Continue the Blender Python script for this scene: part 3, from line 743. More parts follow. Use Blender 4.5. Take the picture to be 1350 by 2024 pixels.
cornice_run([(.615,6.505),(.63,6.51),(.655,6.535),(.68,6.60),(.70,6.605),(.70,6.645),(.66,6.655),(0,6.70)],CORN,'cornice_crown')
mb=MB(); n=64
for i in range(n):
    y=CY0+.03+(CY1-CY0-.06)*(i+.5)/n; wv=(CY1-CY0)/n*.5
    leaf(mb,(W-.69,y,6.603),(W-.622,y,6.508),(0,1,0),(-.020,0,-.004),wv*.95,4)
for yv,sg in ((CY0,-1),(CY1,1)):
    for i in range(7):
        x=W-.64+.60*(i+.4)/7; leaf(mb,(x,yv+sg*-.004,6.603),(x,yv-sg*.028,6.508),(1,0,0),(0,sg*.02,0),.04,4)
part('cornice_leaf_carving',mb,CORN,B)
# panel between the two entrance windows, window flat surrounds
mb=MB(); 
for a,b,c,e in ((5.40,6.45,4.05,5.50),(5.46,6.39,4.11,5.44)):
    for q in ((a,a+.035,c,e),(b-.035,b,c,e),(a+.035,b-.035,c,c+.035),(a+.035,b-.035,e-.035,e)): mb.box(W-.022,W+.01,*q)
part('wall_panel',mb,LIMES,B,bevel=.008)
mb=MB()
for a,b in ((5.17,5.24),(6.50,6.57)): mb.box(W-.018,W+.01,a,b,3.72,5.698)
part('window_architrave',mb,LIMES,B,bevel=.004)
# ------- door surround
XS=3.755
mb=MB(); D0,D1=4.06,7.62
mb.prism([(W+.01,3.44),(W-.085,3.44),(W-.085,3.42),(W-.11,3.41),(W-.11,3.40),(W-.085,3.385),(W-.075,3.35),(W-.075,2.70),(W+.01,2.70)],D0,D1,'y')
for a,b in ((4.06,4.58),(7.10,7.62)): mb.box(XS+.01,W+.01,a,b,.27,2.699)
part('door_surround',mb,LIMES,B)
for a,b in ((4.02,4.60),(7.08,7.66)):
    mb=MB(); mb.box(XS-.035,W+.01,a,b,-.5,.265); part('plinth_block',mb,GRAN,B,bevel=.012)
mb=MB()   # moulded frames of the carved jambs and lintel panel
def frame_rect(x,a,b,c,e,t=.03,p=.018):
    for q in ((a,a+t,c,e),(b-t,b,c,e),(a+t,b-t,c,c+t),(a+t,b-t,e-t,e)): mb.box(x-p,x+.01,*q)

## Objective
Reproduce the listing above verbatim, from first line to last.

## The reply
Continue the Blender Python script for this scene: part 3, from line 743. More parts follow. Use Blender 4.5. Take the picture to be 1350 by 2024 pixels.
cornice_run([(.615,6.505),(.63,6.51),(.655,6.535),(.68,6.60),(.70,6.605),(.70,6.645),(.66,6.655),(0,6.70)],CORN,'cornice_crown')
mb=MB(); n=64
for i in range(n):
    y=CY0+.03+(CY1-CY0-.06)*(i+.5)/n; wv=(CY1-CY0)/n*.5
    leaf(mb,(W-.69,y,6.603),(W-.622,y,6.508),(0,1,0),(-.020,0,-.004),wv*.95,4)
for yv,sg in ((CY0,-1),(CY1,1)):
    for i in range(7):
        x=W-.64+.60*(i+.4)/7; leaf(mb,(x,yv+sg*-.004,6.603),(x,yv-sg*.028,6.508),(1,0,0),(0,sg*.02,0),.04,4)
part('cornice_leaf_carving',mb,CORN,B)
# panel between the two entrance windows, window flat surrounds
mb=MB(); 
for a,b,c,e in ((5.40,6.45,4.05,5.50),(5.46,6.39,4.11,5.44)):
    for q in ((a,a+.035,c,e),(b-.035,b,c,e),(a+.035,b-.035,c,c+.035),(a+.035,b-.035,e-.035,e)): mb.box(W-.022,W+.01,*q)
part('wall_panel',mb,LIMES,B,bevel=.008)
mb=MB()
for a,b in ((5.17,5.24),(6.50,6.57)): mb.box(W-.018,W+.01,a,b,3.72,5.698)
part('window_architrave',mb,LIMES,B,bevel=.004)
# ------- door surround
XS=3.755
mb=MB(); D0,D1=4.06,7.62
mb.prism([(W+.01,3.44),(W-.085,3.44),(W-.085,3.42),(W-.11,3.41),(W-.11,3.40),(W-.085,3.385),(W-.075,3.35),(W-.075,2.70),(W+.01,2.70)],D0,D1,'y')
for a,b in ((4.06,4.58),(7.10,7.62)): mb.box(XS+.01,W+.01,a,b,.27,2.699)
part('door_surround',mb,LIMES,B)
for a,b in ((4.02,4.60),(7.08,7.66)):
    mb=MB(); mb.box(XS-.035,W+.01,a,b,-.5,.265); part('plinth_block',mb,GRAN,B,bevel=.012)
mb=MB()   # moulded frames of the carved jambs and lintel panel
def frame_rect(x,a,b,c,e,t=.03,p=.018):
    for q in ((a,a+t,c,e),(b-t,b,c,e),(a+t,b-t,c,c+t),(a+t,b-t,e-t,e)): mb.box(x-p,x+.01,*q)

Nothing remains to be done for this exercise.